The 80-year-old is now planning to turn his attention to climate finance to prepare for the phaseout of fossil fuels. “We have to put in place more rapidly the funding mechanisms that are going to actually fuel this transition at the pace it needs to be,” he says.

To do that, governments around the world are weighing up options from wealth taxes to levies on shipping.

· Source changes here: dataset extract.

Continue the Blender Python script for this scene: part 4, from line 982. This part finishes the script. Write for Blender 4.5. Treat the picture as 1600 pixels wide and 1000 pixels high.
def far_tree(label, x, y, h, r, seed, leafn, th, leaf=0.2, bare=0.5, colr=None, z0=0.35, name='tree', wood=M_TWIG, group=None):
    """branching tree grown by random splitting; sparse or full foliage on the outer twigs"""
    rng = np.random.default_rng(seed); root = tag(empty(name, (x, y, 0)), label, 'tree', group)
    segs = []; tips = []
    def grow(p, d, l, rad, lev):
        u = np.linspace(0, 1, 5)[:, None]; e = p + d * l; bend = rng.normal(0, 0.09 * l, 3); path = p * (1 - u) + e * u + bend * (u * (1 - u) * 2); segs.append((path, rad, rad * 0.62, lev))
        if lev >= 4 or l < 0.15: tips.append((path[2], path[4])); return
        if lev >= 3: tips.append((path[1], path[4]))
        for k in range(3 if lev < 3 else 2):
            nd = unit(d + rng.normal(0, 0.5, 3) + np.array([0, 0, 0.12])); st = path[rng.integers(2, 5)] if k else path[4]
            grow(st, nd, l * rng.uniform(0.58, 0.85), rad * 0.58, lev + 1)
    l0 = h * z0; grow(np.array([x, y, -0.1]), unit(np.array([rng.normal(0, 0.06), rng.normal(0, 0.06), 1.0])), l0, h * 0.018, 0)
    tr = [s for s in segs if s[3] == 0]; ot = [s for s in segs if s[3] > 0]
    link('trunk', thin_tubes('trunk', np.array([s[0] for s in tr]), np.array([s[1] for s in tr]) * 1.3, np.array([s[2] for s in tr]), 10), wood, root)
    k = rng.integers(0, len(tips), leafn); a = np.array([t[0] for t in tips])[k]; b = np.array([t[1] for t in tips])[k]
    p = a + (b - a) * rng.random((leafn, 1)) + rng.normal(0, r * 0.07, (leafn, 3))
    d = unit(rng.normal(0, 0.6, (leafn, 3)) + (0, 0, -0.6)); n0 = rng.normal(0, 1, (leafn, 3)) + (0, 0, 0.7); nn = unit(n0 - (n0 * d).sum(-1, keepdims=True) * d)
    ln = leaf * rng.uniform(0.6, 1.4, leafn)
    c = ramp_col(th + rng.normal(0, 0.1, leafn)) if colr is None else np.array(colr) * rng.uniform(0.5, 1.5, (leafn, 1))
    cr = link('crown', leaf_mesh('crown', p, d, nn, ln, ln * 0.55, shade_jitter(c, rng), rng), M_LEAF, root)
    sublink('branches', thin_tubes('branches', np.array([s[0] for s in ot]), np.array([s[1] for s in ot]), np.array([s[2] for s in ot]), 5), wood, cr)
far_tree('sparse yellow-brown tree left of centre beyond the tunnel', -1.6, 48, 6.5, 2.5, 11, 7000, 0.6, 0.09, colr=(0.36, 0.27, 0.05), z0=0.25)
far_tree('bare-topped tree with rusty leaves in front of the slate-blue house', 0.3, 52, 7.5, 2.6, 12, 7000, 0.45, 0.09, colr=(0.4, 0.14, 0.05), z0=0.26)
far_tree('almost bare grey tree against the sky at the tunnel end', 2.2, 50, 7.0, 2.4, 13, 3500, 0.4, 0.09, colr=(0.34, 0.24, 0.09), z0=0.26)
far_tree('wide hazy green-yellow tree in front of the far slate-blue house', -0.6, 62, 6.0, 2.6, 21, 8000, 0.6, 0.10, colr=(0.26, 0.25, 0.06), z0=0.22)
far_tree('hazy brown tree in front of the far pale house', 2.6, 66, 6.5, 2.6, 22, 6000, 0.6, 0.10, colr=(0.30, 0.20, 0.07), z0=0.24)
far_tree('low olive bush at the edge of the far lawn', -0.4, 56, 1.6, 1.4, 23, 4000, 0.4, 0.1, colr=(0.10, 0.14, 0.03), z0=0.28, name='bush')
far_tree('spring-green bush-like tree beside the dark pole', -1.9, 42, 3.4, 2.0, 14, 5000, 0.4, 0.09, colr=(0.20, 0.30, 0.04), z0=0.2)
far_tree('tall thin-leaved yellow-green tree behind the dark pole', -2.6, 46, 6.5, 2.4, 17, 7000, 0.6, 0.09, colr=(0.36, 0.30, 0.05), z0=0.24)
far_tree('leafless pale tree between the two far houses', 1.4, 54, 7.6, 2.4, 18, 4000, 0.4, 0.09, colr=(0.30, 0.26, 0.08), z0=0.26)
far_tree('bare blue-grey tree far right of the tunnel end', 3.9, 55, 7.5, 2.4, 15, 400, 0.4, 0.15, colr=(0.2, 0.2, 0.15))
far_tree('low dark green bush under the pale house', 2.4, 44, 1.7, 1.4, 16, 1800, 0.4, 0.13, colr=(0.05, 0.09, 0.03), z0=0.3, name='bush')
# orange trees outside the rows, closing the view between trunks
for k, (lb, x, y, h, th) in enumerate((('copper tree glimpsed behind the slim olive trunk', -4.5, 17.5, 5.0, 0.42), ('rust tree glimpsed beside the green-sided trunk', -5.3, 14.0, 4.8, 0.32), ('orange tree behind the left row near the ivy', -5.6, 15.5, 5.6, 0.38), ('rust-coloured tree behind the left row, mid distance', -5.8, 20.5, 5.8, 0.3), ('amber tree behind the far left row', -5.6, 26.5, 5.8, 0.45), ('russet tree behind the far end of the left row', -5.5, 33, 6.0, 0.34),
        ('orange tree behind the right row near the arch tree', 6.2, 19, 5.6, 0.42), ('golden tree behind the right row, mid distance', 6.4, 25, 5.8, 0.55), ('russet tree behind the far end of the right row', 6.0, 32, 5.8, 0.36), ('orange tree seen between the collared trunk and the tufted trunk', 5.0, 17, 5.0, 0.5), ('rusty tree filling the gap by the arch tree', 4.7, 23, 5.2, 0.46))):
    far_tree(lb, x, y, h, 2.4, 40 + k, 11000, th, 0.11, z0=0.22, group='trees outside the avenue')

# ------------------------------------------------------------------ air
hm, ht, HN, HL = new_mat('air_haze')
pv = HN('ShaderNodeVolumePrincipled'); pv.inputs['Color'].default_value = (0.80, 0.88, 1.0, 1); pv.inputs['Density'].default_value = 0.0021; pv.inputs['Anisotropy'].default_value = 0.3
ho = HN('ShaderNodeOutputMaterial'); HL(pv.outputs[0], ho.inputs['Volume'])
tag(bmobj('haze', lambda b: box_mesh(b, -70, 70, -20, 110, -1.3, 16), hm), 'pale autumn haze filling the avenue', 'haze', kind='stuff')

The US is planning to fund the IRA by raising $US300 billion over the decade by requiring large corporations to pay a 15 per cent minimum tax on their profits, as well as through a stock buyback tax, among other measures.

…Read more: https://www.afr.com/companies/energy/the-13-6-trillion-question-how-do-we-pay-for-the-green-transition-20240507-p5fpwo

The impact of the proposed tax squeeze on ordinary people would be unimaginable.

People in the USA and other Western nations are already reeling under the impact of excessive government spending on climate measures and other wasteful “investments” driving up inflation, coupled with the simultaneous attack on fuel and energy availability and cost. Adding to this burden would inflict hardship previously unknown outside of wartime or great calamities.

All for the sake of solving a problem which does not exist.

This is how great powers fall, not by the hand of a conqueror, but rotted from within by rulers who lose touch with reality, burdening the nation with their delusions, until the structure of society is crushed under the weight of unbridled incompetence. A conqueror, if they appear, merely delivers the final blow to a power which is on the brink of collapse. Let us hope it is not our turn to suffer that fate which has befallen so many throughout history.